Bush courts minority voters


Associated Press

ORLANDO, Fla.

Following his own advice, Jeb Bush is taking his presidential campaign to the neighborhoods and churches where Hispanics and African Americans live and worship in an effort to broaden his appeal among minority voters.

The former Florida governor was in the central part of the state earlier this week, speaking to a diverse group of 150 pastors and other religious leaders, repeating his oft-stated pledge to campaign in “every nook and cranny” of the country. Today, he’ll be one of only two Republican presidential candidates to address the National Urban League’s annual conference, joining Hillary Rodham Clinton and two other Democrats seeking the White House.
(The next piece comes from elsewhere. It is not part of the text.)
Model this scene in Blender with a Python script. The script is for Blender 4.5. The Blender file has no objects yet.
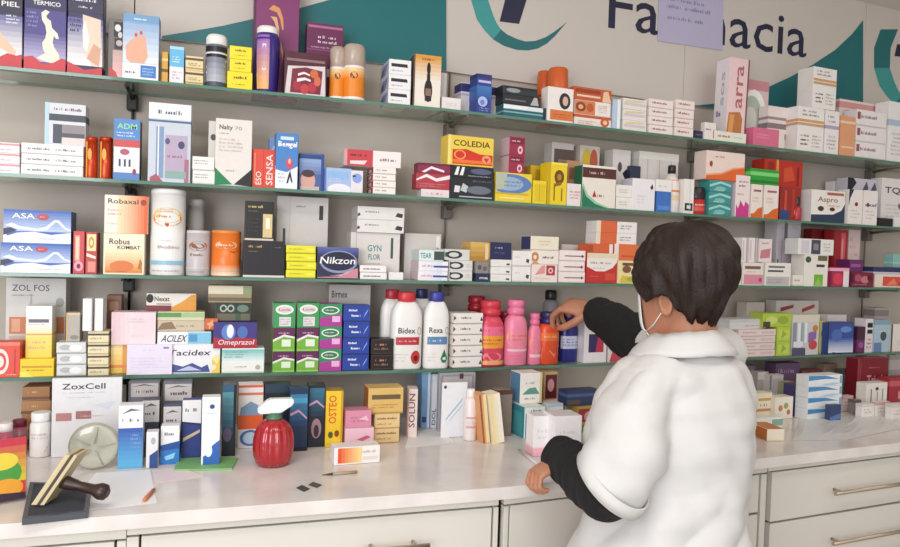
import bpy, bmesh, math, random
from mathutils import Vector, Matrix
random.seed(7)
scn = bpy.context.scene
COL = scn.collection
# ------------------------------------------------------------------ place
SC = 1.15
FPX = 720.0
YAW, PITCH, ROLL, KINK = 0.3083, -0.0289, 0.0319, 0.10
ZCOUNTER = 0.90
ZC = ZCOUNTER + 0.45 * SC
CAM = Vector((0, 0, ZC))
_cy, _sn = math.cos(YAW), math.sin(YAW)
FW = Vector((_sn * math.cos(PITCH), _cy * math.cos(PITCH), math.sin(PITCH)))
_R0 = Vector((_cy, -_sn, 0)); _U0 = _R0.cross(FW)
RT = _R0 * math.cos(ROLL) + _U0 * math.sin(ROLL)
UP = _U0 * math.cos(ROLL) - _R0 * math.sin(ROLL)
D = 1.72 * SC                      # camera to the shelf fronts
SHZ = {k: ZC + SC * h for k, h in {1: .354, 2: .133, 3: -.0753, 4: -.2972}.items()}
SHELF_D = 0.175                    # shelf depth
WALL = 0.19                        # wall plane behind the shelf fronts
CF = (1.2801 - 1.72) * SC          # counter front edge, relative to the shelf fronts
def ray(px, py):
    return FW + RT * ((px - 450) / FPX) - UP * ((py - 273.5) / FPX)
_r = ray(443, 200); XJ = _r.x / _r.y * D
JO = Vector((XJ, D, 0))            # where the two runs of shelving meet
SEG = {'L': (Vector((1, 0, 0)), Vector((0, 1, 0)), 0.0),
       'R': (Vector((math.cos(KINK), math.sin(KINK), 0)), Vector((-math.sin(KINK), math.cos(KINK), 0)), KINK)}
def segof(px): return 'R' if px > 443 else 'L'
def hit(px, py, off, s=None):
    """point of the plane OFF behind the shelf fronts that lies at a photo pixel -> (t along the run, z)"""
    u, n, a = SEG[s or segof(px)]
    r = ray(px, py)
    k = (off + JO.dot(n)) / r.dot(n)
    P = CAM + r * k
    return (P - JO).dot(u), P.z
def hitz(px, py, z, s=None):
    r = ray(px, py); P = CAM + r * ((z - ZC) / r.z)
    u, n, a = SEG[s or segof(px)]
    return (P - JO).dot(u), (P - JO).dot(n)
def pt(t, off, z, s):
    u, n, a = SEG[s]
    P = JO + u * t + n * off
    return Vector((P.x, P.y, z))
def proj(P):
    v = P - CAM; d = v.dot(FW)
    return 450 + FPX * v.dot(RT) / d, 273.5 - FPX * v.dot(UP) / d
LINE = {1: [(0, 68.5), (60, 73.5), (130, 80), (220, 89), (330, 99), (440, 108.5), (560, 121), (665, 133), (780, 149), (900, 166)],
        2: [(0, 175.5), (130, 182.5), (220, 186.5), (410, 196.5), (640, 210.8), (760, 219), (900, 227.5)],
        3: [(0, 273), (210, 277.5), (400, 281), (520, 284), (650, 287), (735, 288), (900, 289.5)],
        4: [(0, 377.5), (200, 375), (400, 373), (520, 370), (640, 366), (750, 357.5), (900, 351)]}
def line(k, px):
    L = LINE[k]
    for (a, b), (c, d) in zip(L, L[1:]):
        if px <= c or (c, d) == L[-1]:
            return b + (d - b) * (px - a) / (c - a)
def dy(k, px):
    """how far the straight shelf lies from the lens-bent one of the photo, in pixels"""
    if k == 0: return 0.0
    s = segof(px); t, _ = hit(px, line(k, px), 0, s)
    return proj(pt(t, 0, SHZ[k], s))[1] - line(k, px)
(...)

“Republicans need to campaign everywhere. Not just amongst Latinos, but amongst blacks. It’s OK to get outside your comfort zone. It’s OK that not everybody agrees with my views,” Bush said Monday at his event outside Orlando. “It’s not OK to not try. That’s the difference.”

It’s a lesson from Bush’s time running for office in Florida that he’s now applying to his race for president.

In his first run for governor in 1994, Bush campaigned as a self-described “head-banging conservative” who said he’d do “probably nothing” for African Americans, explaining he instead wanted “equality of opportunity” for all people. Bush lost that race, and then took a different tack four years later.